Report only the number of lines holding "follow".

**INPUT FOR THIS TASK**.
# # # #

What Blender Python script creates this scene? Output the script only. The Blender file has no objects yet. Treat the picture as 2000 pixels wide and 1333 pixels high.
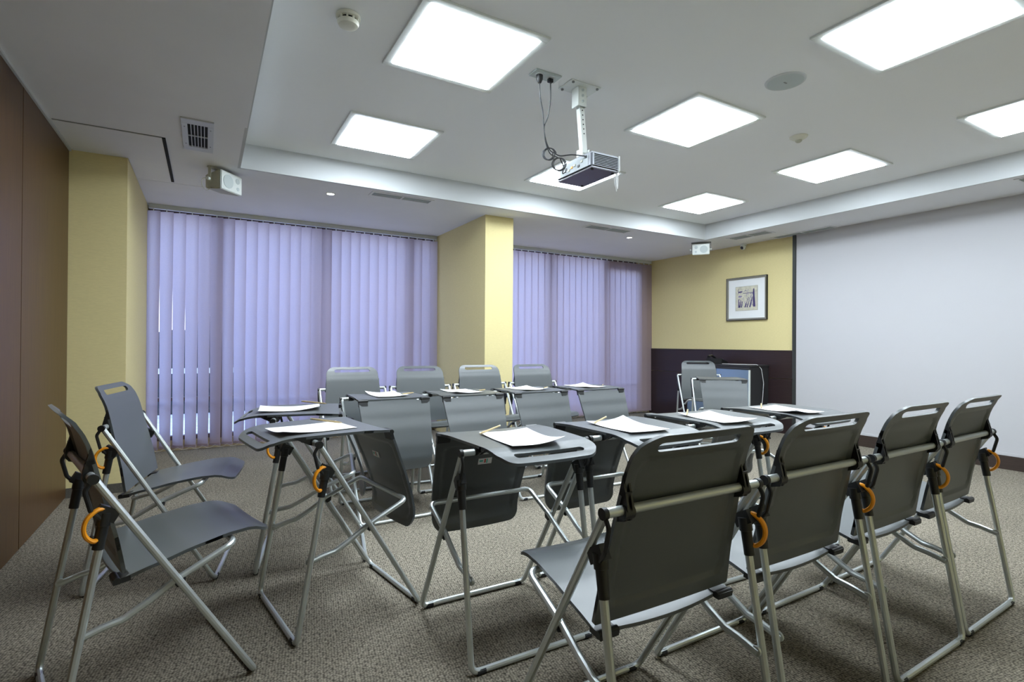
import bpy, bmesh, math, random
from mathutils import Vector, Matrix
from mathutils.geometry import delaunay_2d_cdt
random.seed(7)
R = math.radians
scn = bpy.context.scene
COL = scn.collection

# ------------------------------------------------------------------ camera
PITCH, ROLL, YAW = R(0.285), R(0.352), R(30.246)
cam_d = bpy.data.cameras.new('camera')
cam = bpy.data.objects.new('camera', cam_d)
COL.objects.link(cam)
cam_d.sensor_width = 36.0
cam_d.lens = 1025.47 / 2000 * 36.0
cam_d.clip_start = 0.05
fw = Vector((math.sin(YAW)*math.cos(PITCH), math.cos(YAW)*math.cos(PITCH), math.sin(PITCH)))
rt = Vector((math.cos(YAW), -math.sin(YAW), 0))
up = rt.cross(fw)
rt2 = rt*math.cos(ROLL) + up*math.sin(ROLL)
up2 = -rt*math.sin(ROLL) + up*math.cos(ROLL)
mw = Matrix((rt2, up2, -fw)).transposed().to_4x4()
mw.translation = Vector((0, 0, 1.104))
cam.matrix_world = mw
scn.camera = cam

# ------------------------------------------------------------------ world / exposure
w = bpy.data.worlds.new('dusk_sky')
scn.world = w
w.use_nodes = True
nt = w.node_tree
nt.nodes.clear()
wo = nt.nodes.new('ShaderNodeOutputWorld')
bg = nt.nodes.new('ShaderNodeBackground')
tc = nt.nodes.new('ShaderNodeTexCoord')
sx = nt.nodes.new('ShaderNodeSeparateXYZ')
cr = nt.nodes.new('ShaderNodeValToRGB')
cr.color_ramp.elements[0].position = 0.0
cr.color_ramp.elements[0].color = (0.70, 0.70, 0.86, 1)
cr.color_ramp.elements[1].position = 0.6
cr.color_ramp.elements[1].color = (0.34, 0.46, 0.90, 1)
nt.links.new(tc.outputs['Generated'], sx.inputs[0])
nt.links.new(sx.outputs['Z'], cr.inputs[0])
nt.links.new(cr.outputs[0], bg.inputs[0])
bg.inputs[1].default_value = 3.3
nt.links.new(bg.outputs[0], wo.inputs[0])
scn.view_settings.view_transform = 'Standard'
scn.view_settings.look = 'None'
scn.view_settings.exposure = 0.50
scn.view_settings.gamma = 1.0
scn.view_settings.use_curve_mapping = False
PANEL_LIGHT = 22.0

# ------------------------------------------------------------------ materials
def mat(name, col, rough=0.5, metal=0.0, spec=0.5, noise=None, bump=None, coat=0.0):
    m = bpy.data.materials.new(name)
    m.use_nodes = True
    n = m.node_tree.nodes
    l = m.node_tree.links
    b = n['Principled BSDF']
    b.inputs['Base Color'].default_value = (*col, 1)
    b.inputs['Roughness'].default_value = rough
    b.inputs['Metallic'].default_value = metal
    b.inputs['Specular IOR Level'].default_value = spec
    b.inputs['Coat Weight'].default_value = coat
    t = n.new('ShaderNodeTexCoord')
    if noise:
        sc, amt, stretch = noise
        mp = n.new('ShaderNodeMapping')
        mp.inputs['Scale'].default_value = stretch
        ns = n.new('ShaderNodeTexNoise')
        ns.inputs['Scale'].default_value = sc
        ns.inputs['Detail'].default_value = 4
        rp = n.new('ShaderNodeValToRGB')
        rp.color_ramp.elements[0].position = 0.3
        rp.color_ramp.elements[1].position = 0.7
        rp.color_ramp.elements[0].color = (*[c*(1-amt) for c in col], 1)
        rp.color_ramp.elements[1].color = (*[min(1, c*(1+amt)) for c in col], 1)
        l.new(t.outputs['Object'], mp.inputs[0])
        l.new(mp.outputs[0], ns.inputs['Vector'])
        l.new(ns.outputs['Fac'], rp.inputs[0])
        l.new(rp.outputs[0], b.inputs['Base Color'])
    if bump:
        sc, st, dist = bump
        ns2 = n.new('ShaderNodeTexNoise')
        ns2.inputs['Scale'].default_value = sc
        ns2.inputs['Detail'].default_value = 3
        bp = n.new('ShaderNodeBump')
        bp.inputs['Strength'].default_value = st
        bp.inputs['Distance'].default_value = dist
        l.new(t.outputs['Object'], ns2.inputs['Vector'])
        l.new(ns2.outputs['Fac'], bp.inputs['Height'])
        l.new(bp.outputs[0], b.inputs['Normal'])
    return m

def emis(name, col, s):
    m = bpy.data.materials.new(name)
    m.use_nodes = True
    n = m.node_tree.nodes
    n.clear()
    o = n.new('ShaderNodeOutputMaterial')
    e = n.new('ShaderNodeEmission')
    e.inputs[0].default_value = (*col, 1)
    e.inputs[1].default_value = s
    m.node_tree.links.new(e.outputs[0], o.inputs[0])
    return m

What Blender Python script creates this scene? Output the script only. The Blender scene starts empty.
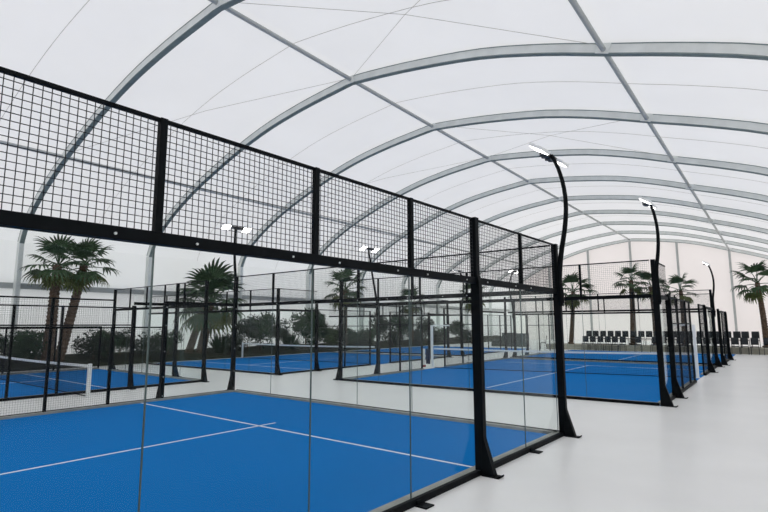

# # # #

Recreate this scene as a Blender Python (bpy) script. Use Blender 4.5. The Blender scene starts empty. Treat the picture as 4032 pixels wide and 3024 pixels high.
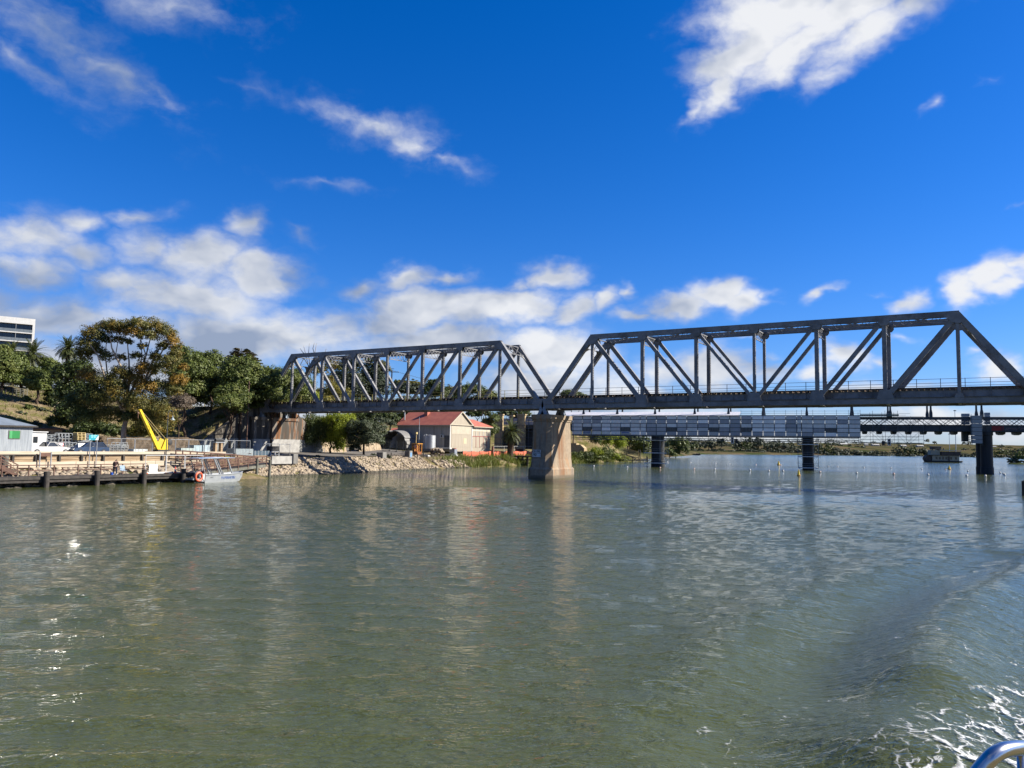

# # # #

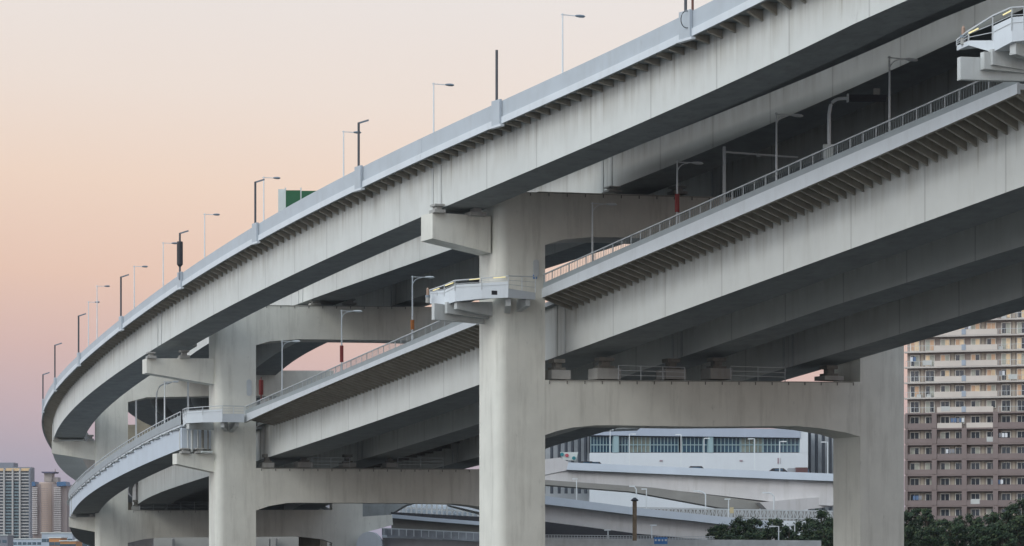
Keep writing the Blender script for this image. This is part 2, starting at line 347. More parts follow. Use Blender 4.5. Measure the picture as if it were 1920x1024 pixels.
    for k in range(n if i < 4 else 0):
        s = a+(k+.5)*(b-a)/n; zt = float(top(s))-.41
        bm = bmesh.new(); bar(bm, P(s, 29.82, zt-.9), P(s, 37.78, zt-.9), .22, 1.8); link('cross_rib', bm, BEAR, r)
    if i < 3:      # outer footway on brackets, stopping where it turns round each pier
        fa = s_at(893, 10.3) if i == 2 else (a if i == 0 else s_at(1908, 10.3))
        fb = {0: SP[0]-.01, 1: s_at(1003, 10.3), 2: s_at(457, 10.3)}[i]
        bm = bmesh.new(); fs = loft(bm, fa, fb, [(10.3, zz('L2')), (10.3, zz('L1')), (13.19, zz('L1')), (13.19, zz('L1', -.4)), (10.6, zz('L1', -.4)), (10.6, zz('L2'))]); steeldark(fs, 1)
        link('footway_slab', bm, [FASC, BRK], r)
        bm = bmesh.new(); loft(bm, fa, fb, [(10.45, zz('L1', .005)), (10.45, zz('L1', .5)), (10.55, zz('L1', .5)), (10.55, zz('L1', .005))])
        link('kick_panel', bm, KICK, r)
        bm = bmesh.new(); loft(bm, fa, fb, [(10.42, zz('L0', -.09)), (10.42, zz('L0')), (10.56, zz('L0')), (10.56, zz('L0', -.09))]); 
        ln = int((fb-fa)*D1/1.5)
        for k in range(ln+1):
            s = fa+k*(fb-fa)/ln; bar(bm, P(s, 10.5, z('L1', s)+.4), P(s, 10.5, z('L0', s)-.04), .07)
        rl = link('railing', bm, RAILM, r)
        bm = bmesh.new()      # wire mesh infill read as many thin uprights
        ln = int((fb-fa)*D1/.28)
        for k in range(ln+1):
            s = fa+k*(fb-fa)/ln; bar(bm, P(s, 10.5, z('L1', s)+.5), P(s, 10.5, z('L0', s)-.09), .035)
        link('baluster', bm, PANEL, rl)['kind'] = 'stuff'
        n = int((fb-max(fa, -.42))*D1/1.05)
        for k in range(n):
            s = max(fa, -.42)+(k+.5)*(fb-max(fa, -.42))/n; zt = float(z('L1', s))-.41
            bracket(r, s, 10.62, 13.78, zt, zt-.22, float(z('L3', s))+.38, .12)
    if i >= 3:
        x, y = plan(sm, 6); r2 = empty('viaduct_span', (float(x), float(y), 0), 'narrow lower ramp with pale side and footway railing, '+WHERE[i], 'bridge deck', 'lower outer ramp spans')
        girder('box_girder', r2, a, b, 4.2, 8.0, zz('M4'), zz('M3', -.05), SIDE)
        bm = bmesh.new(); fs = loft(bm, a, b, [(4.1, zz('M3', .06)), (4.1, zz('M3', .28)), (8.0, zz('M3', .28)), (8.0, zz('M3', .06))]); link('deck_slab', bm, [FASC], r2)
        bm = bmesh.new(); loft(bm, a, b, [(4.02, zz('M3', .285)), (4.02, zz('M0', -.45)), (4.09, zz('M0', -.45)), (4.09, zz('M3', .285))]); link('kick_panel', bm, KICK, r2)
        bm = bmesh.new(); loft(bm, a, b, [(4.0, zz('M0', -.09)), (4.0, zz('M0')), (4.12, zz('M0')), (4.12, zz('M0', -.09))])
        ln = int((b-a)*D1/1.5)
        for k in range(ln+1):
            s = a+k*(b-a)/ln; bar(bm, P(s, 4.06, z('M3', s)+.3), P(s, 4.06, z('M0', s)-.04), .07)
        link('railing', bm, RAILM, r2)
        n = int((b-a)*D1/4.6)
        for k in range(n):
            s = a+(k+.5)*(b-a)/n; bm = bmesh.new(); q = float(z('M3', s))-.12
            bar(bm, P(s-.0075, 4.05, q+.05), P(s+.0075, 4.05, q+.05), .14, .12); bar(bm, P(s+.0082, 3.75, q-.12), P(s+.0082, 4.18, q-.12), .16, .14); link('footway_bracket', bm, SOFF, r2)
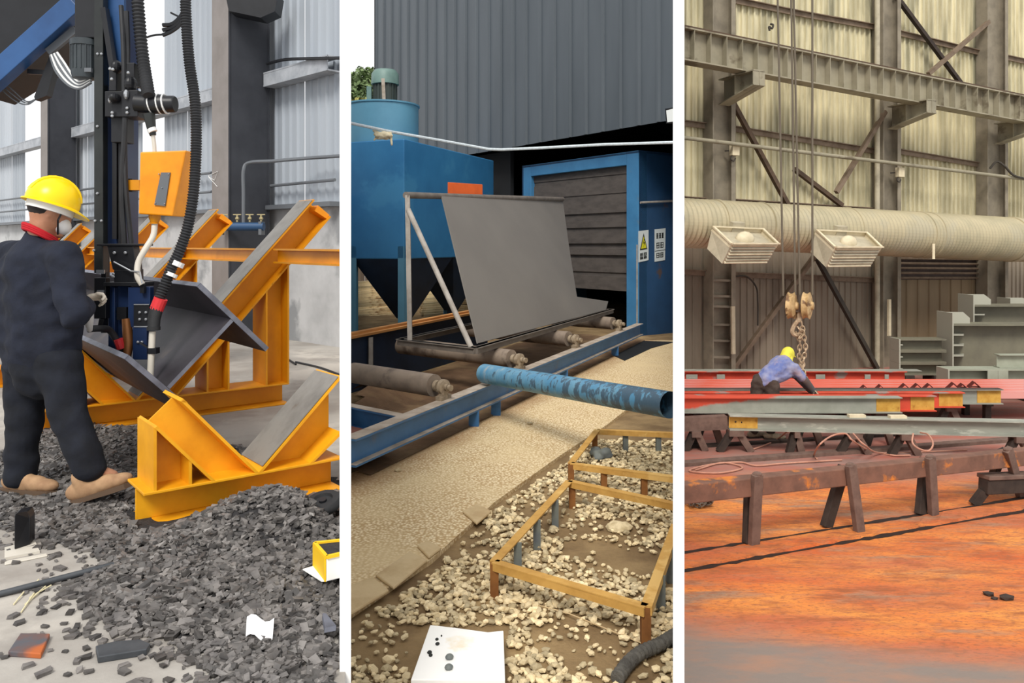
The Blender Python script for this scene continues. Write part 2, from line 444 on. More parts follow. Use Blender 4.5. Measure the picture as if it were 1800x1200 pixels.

# # # #

**SOLUTION TO THIS PROBLEM**.
2